Last, the court found that the SEC’s claim was timely. Larsen argued that the SEC’s claims should be time-barred under 28 U.S.C. § 2462 because the amended complaint alleges that the offering of unregistered securities dated back to 2013. The court dismissed this argument, noting that Larsen cited “no cases in which a court has applied his interpretation of 28 U.S.C. § 2462 to claims under Section 5, or any other provision of securities laws.”[6]

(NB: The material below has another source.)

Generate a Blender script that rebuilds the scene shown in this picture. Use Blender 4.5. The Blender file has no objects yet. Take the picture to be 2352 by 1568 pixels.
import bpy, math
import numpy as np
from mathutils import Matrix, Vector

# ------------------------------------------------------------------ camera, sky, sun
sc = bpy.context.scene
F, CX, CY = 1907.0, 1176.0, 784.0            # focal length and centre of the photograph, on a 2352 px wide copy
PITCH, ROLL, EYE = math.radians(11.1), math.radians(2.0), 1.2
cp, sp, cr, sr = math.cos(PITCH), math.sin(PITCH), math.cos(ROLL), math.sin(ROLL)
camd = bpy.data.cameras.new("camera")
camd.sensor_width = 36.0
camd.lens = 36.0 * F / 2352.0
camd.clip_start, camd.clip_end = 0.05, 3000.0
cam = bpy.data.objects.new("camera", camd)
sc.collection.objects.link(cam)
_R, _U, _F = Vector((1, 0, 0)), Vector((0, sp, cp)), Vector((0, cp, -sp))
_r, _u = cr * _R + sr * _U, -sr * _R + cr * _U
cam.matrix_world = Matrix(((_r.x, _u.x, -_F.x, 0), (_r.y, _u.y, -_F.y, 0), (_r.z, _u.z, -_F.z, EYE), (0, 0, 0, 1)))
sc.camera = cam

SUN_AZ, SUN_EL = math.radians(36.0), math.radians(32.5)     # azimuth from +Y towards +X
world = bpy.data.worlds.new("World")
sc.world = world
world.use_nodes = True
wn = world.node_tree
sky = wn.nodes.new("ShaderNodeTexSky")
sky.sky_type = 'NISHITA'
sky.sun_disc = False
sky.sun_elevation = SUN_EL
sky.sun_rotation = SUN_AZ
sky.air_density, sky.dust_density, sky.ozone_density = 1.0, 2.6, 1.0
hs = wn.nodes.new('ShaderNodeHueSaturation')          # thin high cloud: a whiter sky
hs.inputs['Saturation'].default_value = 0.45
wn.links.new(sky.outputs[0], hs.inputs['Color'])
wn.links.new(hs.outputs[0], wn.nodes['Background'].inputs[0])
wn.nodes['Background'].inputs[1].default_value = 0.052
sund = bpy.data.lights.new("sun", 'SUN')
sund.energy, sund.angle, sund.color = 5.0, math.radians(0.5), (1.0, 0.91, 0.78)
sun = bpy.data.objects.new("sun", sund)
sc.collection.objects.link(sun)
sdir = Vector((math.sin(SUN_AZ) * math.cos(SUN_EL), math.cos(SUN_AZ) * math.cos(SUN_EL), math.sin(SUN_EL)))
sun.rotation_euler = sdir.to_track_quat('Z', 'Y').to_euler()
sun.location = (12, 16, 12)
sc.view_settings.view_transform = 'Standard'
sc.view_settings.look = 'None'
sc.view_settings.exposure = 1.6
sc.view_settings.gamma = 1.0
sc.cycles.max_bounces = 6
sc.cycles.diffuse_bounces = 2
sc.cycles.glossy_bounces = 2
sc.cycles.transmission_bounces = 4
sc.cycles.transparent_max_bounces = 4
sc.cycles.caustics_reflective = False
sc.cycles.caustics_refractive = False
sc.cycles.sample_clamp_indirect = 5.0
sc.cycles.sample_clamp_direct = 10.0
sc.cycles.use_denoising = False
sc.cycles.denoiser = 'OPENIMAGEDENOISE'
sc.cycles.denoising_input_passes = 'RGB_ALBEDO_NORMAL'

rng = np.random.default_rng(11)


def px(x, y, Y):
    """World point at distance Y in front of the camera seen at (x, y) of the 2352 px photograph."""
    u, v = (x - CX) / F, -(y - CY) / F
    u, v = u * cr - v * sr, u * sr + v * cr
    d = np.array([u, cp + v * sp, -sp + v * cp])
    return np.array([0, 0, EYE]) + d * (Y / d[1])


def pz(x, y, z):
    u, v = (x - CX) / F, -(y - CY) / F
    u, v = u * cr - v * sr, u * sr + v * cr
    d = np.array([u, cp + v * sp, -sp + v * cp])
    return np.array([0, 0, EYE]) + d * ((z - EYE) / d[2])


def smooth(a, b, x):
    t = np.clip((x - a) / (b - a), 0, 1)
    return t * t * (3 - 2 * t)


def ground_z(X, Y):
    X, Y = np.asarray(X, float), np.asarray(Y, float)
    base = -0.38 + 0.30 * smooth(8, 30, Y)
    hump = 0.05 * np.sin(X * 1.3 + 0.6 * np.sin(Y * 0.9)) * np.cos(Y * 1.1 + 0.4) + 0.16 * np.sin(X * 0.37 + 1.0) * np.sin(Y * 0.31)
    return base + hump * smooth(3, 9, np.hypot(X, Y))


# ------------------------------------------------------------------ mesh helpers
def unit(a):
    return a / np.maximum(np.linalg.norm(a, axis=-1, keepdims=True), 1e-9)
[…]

The SEC’s Motion to Strike

In a separate decision, the court also addressed and denied one of the SEC’s main motions.[7] Ripple had pleaded that the SEC had failed to provide fair notice that its conduct was in violation of law, in contravention of Ripple’s due process rights. On April 22, 2021, the SEC moved to strike Ripple’s affirmative defense, arguing that it was legally insufficient and that Ripple could not prevail on it. The court disagreed. Although acknowledging that courts generally apply a lower plausibility threshold when evaluating motions to strike affirmative defenses (as opposed to motions to dismiss), the court nevertheless denied the SEC’s motion. The court instead found that the SEC’s and Ripple’s arguments on this point depended on questions of fact or law that could not be determined at this stage of the litigation. The court further found that the SEC would not be prejudiced by litigating the issue.

Conclusion

The court’s decision means that the battle continues in what has become the most heavily litigated crypto case to date. Unless the case settles, the court will now have the opportunity not only to decide the claims at issue in the above motions but also to address the fundamental issue at bar – whether XRP is a “security” under federal securities law. That decision will have major consequences in not only this case but also the crypto industry at large.

Alexandra Karambelas assisted in the preparation of this alert.


[1] SEC v. Ripple Labs, Inc., No. 1:20-cv-10832, Dkt. No. 441 at 13 (S.D.N.Y. Mar. 11, 2022) (citation omitted).

[2] Id. at 15.

[3] Id. (emphasis in original).

[4] Id. at 27.

[5] Id. at 29.

[6] Id. at 30.

[7] SEC v. Ripple Labs, Inc., No. 1:20-cv-10832, Dkt. No. 440 (S.D.N.Y. Mar. 11, 2022).